Islamabad - Without carrying out bureaucracy reforms, the 18th amendment will not bring any tangible change in the power structure of the governance of the country, said Dr Mohammad Waseem on Friday.

“The 18th amendment requires strengthening of the provincial civil service and it demands capacity building of all the provincial institutions and it would not be possible without carrying out due reforms in the structure of civil services,” said Dr Mohammad Waseem, Professor of Political Science at Lahore University of Management Sciences (LUMS) who was speaking during an event organised by the Pakistan Study Group on Federalism at the National Institute of Historical and Cultural Research, Quaid-i-Azam University, Islamabad.

Dr Waseem opined that Pakistan’s Senate represents all the provinces but cannot affect any concrete policy making as it does not have the authority to pass money bill whereas Senates in the US and Brazil are powerful enough in debating and passing the money bills. There is asymmetrical policy scope of the two houses - Senate and National Assembly, he said.

The speaker observed that federalism in Pakistan is the case of ethnic federalism where minorities and ethnic communities are excluded from the mainstream politics; Punjab dominates the mainstream narratives; it has caused Punjabisation of Pakistan.

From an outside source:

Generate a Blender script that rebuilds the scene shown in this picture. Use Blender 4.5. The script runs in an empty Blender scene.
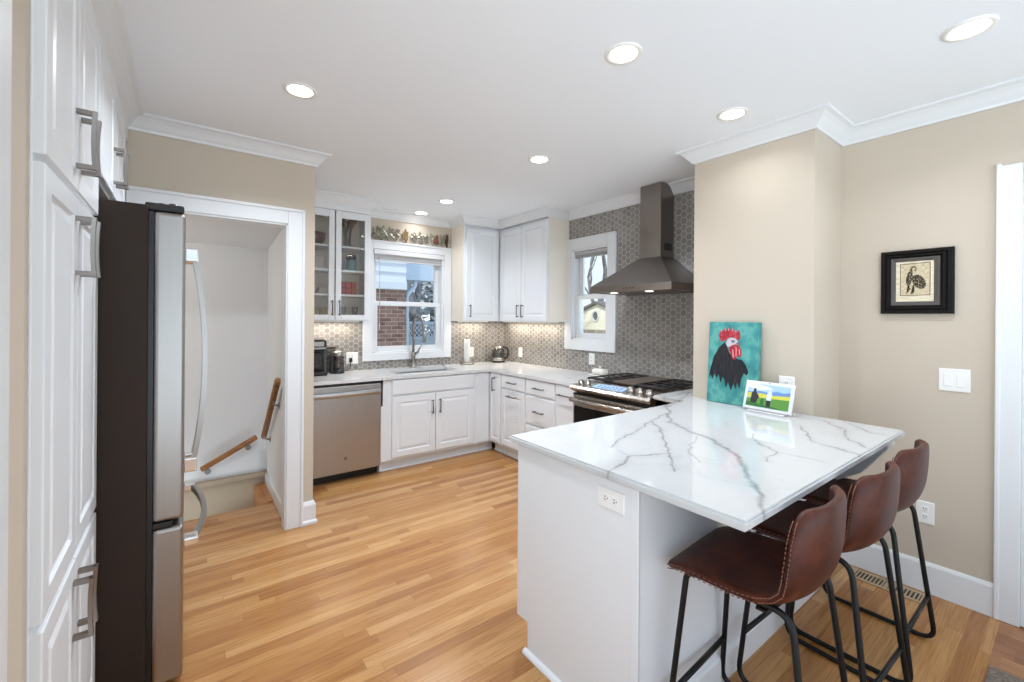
import bpy, bmesh, math, random
from mathutils import Vector, Matrix
random.seed(7)
S = bpy.context.scene
COL = S.collection
PI = math.pi

# ------------------------------------------------------------------ camera
YAW, ROLL, FPX = 0.6469, 0.0075, 435.68
cam_d = bpy.data.cameras.new('camera')
cam = bpy.data.objects.new('camera', cam_d)
COL.objects.link(cam)
cam_d.sensor_fit = 'HORIZONTAL'
cam_d.sensor_width = 36.0
cam_d.lens = FPX / 1024 * 36.0
cam_d.shift_x = -0.00071
cam_d.shift_y = (318.4 - 341.0) / 1024
cam_d.clip_start = 0.02
cam.matrix_world = Matrix.Translation((0, 0, 1.43)) @ Matrix.Rotation(-YAW, 4, 'Z') @ Matrix.Rotation(PI/2, 4, 'X') @ Matrix.Rotation(ROLL, 4, 'Z')
S.camera = cam

# ------------------------------------------------------------------ exposure and sky
S.view_settings.view_transform = 'Standard'
S.view_settings.look = 'None'
S.view_settings.gamma = 1.0
S.view_settings.use_curve_mapping = False
S.view_settings.exposure = 0.37
SKY = 2.2          # sky strength
CAN = 12.0          # watts per recessed can
UNDER = 2.2        # watts per under-cabinet bar
world = bpy.data.worlds.new('sky')
S.world = world
world.use_nodes = True
wn = world.node_tree
wn.nodes.clear()
w_out = wn.nodes.new('ShaderNodeOutputWorld')
w_bg = wn.nodes.new('ShaderNodeBackground')
w_tc = wn.nodes.new('ShaderNodeTexCoord')
w_sep = wn.nodes.new('ShaderNodeSeparateXYZ')
w_ramp = wn.nodes.new('ShaderNodeValToRGB')
w_noise = wn.nodes.new('ShaderNodeTexNoise')
w_mix = wn.nodes.new('ShaderNodeMix'); w_mix.data_type = 'RGBA'
w_cl = wn.nodes.new('ShaderNodeValToRGB')
wn.links.new(w_tc.outputs['Generated'], w_sep.inputs[0])
wn.links.new(w_tc.outputs['Generated'], w_noise.inputs['Vector'])
w_noise.inputs['Scale'].default_value = 5.0
w_noise.inputs['Detail'].default_value = 5.0
wn.links.new(w_sep.outputs['Z'], w_ramp.inputs['Fac'])
e = w_ramp.color_ramp.elements
e[0].position = 0.0; e[0].color = (0.90, 1.05, 1.17, 1)      # bright fill added below the horizon to light the ceiling
e[1].position = 0.55; e[1].color = (0.16, 0.27, 0.46, 1)
q = e.new(0.02); q.color = (0.30, 0.37, 0.44, 1)
e = w_cl.color_ramp.elements
e[0].position = 0.42; e[0].color = (0, 0, 0, 1)
e[1].position = 0.62; e[1].color = (1, 1, 1, 1)
wn.links.new(w_noise.outputs['Fac'], w_cl.inputs['Fac'])
w_m = wn.nodes.new('ShaderNodeMath'); w_m.operation = 'MULTIPLY'; w_up = wn.nodes.new('ShaderNodeMath'); w_up.operation = 'GREATER_THAN'; w_up.inputs[1].default_value = 0.0
wn.links.new(w_sep.outputs['Z'], w_up.inputs[0]); wn.links.new(w_cl.outputs['Color'], w_m.inputs[0]); wn.links.new(w_up.outputs[0], w_m.inputs[1])
wn.links.new(w_m.outputs[0], w_mix.inputs[0])
wn.links.new(w_ramp.outputs['Color'], w_mix.inputs[6])
w_mix.inputs[7].default_value = (0.42, 0.43, 0.44, 1)
wn.links.new(w_mix.outputs[2], w_bg.inputs['Color'])
w_bg.inputs['Strength'].default_value = SKY
wn.links.new(w_bg.outputs[0], w_out.inputs[0])

sun_d = bpy.data.lights.new('sun', 'SUN')
sun_d.energy = 2.4; sun_d.angle = 0.01; sun_d.color = (1.0, 0.97, 0.92)
sun = bpy.data.objects.new('sun', sun_d); COL.objects.link(sun)
sun.rotation_euler = Vector((0.9, 0.25, -1.0)).to_track_quat('-Z', 'Y').to_euler()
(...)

The 18th amendment has given the provinces a viable autonomy yet the limited infrastructural capacity of provinces hampers the dispensation of power at the grassroots level, he deplored.

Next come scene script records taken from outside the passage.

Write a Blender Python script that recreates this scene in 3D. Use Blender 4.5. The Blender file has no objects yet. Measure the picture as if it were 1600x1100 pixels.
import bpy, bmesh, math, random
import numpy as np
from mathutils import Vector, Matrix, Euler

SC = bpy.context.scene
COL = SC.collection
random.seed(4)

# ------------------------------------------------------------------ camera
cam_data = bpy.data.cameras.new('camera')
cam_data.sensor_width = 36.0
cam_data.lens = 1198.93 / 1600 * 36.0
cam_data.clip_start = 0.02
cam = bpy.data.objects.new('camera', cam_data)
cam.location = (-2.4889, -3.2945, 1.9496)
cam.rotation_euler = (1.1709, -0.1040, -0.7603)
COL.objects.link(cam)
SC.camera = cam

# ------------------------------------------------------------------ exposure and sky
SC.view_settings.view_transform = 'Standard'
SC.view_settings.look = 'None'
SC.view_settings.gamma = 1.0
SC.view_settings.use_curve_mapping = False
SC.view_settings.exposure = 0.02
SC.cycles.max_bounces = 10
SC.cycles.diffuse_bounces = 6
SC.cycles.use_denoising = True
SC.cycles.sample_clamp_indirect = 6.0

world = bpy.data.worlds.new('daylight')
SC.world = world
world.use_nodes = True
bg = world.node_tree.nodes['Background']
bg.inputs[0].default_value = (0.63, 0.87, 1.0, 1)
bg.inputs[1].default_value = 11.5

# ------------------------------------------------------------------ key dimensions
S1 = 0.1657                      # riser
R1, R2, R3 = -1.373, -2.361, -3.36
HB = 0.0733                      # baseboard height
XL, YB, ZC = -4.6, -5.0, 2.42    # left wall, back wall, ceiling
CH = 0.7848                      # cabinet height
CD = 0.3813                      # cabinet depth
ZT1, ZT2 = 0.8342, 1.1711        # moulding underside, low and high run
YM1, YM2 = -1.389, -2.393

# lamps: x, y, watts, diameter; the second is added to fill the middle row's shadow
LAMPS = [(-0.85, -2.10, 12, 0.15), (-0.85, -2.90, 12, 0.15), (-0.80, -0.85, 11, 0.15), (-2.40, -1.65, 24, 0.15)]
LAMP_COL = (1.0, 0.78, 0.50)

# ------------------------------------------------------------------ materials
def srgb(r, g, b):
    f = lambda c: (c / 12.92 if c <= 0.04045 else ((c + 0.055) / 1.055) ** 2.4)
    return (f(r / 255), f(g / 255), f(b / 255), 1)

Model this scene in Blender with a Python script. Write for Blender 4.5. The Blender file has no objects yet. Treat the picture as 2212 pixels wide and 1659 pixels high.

Dr Waseem said that 7th NFC Award gives fiscal autonomy to the provinces but centre still controls the strings of purse; this is the reason it still dominates the policy-making in the centre. “Certain elements in the establishment do not want devolution of the resources to the grassroots level; if resources are devolved to the provinces then there will be fewer resources available to the establishment,” he added.

Pointing out the weaknesses of the 18th amendment, he said that Federally Administered Tribal Areas (FATA) has not been integrated into Khyber Pakhtunkhwa (KP).

There are no provisions in the 18th amendment for the accountability of the security agencies and setting up of a Federal Constitutional Court.

Dr Waseem said that India after partition accommodated “cultural and linguistic” identities and created new provinces on the basis of these elements whereas Pakistan undermined the diversity and established its state structure on religion.

Responding to a question, Dr Waseem said that provinces are reluctant to hold local bodies’ elections and this is an epic case of “centralised decentralisation”. Local bodies system is important for the true democratisation of the country.

According to him, Gilgit-Baltistan (GB) is still lurking in the constitutional vacuum as it has no effective representation in the parliament. “People of the GB want reintegration into the political system of Pakistan,” he added.